The first action, No. 85-5701, was brought as a motion for contempt under the consent decree entered in Kendrick v. Bland, 514 F. Supp. 21 (W.D. Ky. 1981), and was subsequently consolidated with actions brought by other prisoners. The plaintiffs requested that the district court enjoin defendants from using the Syva EMIT test to punish inmates for the use of drugs. The District Court for the Western District of Kentucky, Judge Johnstone presiding, granted the request and enjoined the defendants from taking any disciplinary action against plaintiffs based solely upon unconfirmed results of Syva EMIT drug detection tests. He further ordered that if these results were offered as evidence in a disciplinary hearing, the defendants were ?? the Syva EMIT drug detection tests which maintain the integrity of the urine sample.

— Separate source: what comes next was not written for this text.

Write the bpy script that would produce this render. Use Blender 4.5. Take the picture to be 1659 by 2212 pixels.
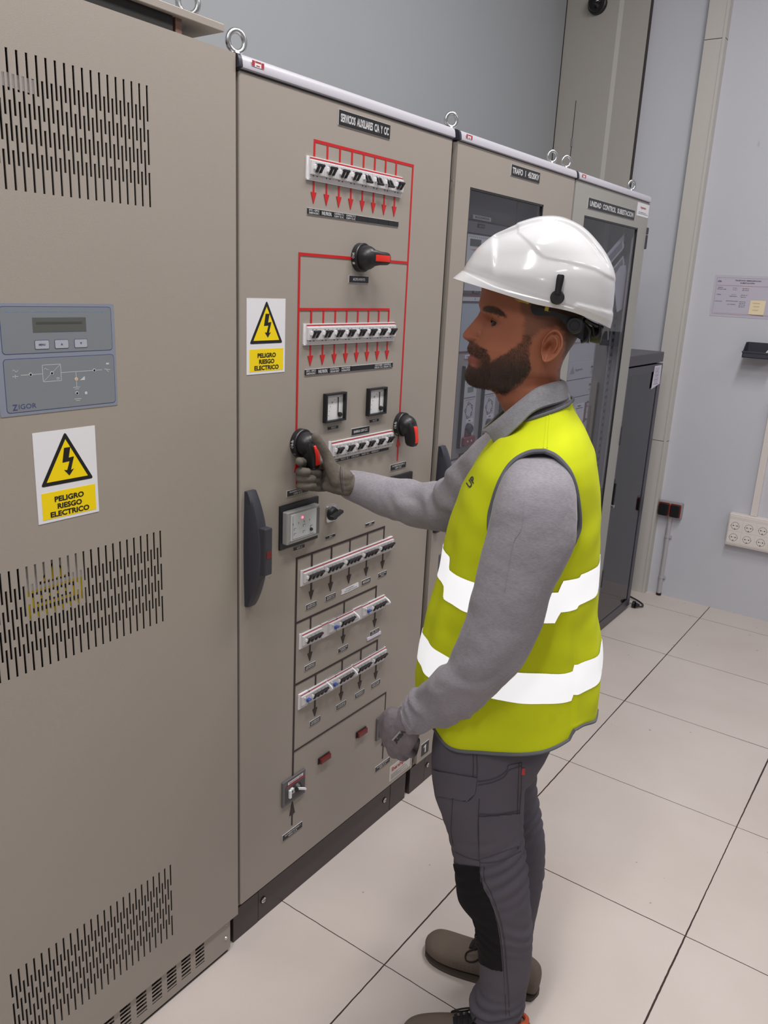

The second action, Brown v. Wilson, et al., No. 85-5887, was brought by another state prisoner who had been found by a disciplinary board to be 'under the influence of drugs or intoxicants' on five different occasions while confined as a state prisoner. These convictions were based solely on Syva EMIT test results. Among other things, plaintiff requested injunctive and declaratory orders restraining defendants from taking disciplinary action based solely upon the Syva EMIT test. The District Court for the Western District of Kentucky, Chief Judge Allen presiding, issued the requested preliminary injunction adopting Judge Johnstone's holding in Case No. 85-5701.

On appeal both cases raise the issue of whether the issuance of preliminary injunctions was an abuse of discretion. Number 85-5701 raises the additional question of whether the district court had jurisdiction under the consent decree in Kendrick v. Bland, 541 F. Supp. 21 (W.D. Ky. 1981), to issue a preliminary injunction concerning urinalysis testing for drugs.

At oral argument in Case No. 85-5701, counsel for all parties represented to the Court that this case was fully heard on the merits in August, 1984, having been submitted to the magistrate. Accordingly, upon consideration of the briefs and record herein, and our finding that the district court had jurisdiction under the consent-decree, it is ORDERED as follows:

1. That this cause be and it hereby is REMANDED to the district court for a final decision on the merits;

2. That the preliminary injunction heretofore issued be and it hereby is VACATED as being improvidently granted for insufficient findings of fact as to the reliability of the urinalysis test for drugs being administered by the defendants and the deficiency of their chain of custody procedure, and, further, for the district court's failure to specify whether the preliminary injunction was issued under the consent decree or under due process standards, and if under the consent decree, what provision of the consent decree.

Oral argument in Brown v. Wilson, et al., Case No. 85-5887, was waived, the parties having submitted the matter to this Court on the record and their briefs. It appearing that in Case No. 85-5887, District Judge Allen issued a preliminary injunction by adopting District Judge Johnstone's memorandum opinion in Case No. 85-5701, it is hereby further ORDERED that the preliminary injunction issued in Case No. 85-5887 be and it hereby is VACATED, and the case is REMANDED to the district court for proceedings not inconsistent with this opinion.